Using the listing below, set down each line from the line containing "12, .009, .012, front='dark')" through the line containing "cut(pl, 1.88, 1.99, 3.82, 3.90, 2.600, 2.640)", both ends included, exactly and with nothing added.

━━━━━━━━

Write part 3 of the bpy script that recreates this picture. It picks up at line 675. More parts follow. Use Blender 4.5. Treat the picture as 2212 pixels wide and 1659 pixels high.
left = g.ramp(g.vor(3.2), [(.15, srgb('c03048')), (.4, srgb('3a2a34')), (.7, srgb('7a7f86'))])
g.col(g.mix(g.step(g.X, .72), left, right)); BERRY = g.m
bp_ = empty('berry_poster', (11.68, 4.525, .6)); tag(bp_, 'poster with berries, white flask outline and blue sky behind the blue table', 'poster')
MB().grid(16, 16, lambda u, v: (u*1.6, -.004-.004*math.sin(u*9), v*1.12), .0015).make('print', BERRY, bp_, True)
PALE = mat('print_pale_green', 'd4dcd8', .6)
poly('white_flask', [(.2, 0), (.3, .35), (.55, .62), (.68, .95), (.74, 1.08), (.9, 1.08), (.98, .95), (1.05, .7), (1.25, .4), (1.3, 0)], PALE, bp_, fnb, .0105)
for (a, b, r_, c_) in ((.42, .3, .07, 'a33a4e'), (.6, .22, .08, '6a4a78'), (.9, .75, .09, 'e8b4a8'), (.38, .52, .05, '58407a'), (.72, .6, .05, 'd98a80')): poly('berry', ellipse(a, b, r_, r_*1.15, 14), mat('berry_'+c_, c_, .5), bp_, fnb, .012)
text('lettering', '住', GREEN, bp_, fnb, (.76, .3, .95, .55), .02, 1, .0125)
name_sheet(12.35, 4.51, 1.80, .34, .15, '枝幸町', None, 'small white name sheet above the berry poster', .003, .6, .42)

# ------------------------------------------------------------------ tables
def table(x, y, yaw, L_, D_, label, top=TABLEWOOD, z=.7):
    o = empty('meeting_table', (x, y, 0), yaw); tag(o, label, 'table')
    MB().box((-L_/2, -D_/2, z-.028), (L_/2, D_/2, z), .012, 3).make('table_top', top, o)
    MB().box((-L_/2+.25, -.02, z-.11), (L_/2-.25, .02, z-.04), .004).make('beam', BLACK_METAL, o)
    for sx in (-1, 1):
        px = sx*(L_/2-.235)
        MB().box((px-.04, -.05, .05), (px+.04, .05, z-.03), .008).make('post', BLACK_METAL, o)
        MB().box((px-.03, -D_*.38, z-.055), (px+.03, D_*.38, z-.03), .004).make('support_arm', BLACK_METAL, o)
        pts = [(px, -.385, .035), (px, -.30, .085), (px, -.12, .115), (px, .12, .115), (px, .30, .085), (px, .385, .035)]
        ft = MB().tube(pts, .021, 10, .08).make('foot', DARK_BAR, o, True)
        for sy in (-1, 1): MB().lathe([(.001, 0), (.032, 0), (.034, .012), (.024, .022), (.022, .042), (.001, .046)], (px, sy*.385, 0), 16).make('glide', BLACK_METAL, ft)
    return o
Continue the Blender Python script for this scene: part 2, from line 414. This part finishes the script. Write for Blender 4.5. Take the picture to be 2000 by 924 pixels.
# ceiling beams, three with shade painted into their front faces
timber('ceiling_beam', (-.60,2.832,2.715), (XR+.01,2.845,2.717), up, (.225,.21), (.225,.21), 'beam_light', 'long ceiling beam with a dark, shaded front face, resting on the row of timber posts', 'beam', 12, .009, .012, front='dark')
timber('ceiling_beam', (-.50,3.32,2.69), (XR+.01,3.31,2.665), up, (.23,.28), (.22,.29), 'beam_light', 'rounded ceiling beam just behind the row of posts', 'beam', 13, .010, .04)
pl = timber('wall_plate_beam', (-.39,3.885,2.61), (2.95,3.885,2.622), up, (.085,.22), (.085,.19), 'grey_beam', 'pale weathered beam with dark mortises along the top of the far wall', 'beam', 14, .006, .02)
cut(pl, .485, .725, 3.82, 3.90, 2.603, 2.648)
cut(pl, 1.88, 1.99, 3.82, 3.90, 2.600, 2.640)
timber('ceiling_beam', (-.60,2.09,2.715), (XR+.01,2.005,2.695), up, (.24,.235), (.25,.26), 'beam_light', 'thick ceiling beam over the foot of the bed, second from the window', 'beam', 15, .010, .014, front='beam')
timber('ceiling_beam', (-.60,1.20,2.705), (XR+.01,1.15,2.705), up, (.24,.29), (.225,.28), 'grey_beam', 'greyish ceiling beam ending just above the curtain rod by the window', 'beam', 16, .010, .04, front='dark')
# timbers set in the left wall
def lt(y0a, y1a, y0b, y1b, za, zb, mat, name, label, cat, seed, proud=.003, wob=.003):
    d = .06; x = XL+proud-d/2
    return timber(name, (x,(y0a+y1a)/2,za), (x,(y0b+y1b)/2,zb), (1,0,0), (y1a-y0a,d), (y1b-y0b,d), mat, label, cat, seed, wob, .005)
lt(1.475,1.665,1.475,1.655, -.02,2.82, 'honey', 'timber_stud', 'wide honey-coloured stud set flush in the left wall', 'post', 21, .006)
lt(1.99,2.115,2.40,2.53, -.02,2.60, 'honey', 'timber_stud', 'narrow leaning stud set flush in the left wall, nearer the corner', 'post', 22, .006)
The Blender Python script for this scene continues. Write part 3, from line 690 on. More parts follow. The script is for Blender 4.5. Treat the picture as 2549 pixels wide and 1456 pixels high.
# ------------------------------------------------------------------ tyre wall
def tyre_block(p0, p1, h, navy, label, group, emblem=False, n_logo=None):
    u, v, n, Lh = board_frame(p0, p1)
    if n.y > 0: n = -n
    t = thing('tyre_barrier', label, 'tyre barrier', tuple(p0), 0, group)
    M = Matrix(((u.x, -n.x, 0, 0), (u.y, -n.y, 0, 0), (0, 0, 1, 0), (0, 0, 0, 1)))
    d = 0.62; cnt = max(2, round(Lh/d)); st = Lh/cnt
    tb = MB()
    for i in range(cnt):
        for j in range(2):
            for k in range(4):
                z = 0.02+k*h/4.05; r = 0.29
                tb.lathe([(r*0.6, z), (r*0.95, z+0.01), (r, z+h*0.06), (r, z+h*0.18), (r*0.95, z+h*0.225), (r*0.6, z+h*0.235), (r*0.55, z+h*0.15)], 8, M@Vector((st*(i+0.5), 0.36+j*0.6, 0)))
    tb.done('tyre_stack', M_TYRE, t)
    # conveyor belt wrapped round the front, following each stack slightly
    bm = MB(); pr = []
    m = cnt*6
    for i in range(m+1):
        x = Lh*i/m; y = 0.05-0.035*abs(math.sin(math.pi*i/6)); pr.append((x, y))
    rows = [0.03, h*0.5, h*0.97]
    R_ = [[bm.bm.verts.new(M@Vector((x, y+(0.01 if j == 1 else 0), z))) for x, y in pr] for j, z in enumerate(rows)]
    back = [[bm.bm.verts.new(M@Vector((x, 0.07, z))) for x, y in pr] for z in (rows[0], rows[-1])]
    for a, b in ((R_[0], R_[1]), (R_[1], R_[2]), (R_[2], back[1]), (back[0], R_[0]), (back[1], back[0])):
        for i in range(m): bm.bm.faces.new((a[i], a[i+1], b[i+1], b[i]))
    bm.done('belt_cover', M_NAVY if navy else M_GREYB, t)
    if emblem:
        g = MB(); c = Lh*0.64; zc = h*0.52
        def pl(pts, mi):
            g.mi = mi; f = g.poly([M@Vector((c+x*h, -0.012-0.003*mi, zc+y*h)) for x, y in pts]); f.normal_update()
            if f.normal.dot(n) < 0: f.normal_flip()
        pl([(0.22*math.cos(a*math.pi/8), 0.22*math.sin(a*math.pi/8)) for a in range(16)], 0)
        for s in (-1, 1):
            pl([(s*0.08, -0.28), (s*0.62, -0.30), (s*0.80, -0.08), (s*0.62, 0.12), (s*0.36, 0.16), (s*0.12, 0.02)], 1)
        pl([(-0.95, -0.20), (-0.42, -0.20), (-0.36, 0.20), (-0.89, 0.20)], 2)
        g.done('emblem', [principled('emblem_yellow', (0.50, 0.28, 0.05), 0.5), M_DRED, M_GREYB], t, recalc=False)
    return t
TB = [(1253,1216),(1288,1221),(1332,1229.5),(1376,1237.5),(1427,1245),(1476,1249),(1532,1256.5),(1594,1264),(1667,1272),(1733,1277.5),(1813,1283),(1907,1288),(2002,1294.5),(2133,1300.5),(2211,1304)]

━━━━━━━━

→ Answer below
timber('ceiling_beam', (-.60,2.832,2.715), (XR+.01,2.845,2.717), up, (.225,.21), (.225,.21), 'beam_light', 'long ceiling beam with a dark, shaded front face, resting on the row of timber posts', 'beam', 12, .009, .012, front='dark')
timber('ceiling_beam', (-.50,3.32,2.69), (XR+.01,3.31,2.665), up, (.23,.28), (.22,.29), 'beam_light', 'rounded ceiling beam just behind the row of posts', 'beam', 13, .010, .04)
pl = timber('wall_plate_beam', (-.39,3.885,2.61), (2.95,3.885,2.622), up, (.085,.22), (.085,.19), 'grey_beam', 'pale weathered beam with dark mortises along the top of the far wall', 'beam', 14, .006, .02)
cut(pl, .485, .725, 3.82, 3.90, 2.603, 2.648)
cut(pl, 1.88, 1.99, 3.82, 3.90, 2.600, 2.640)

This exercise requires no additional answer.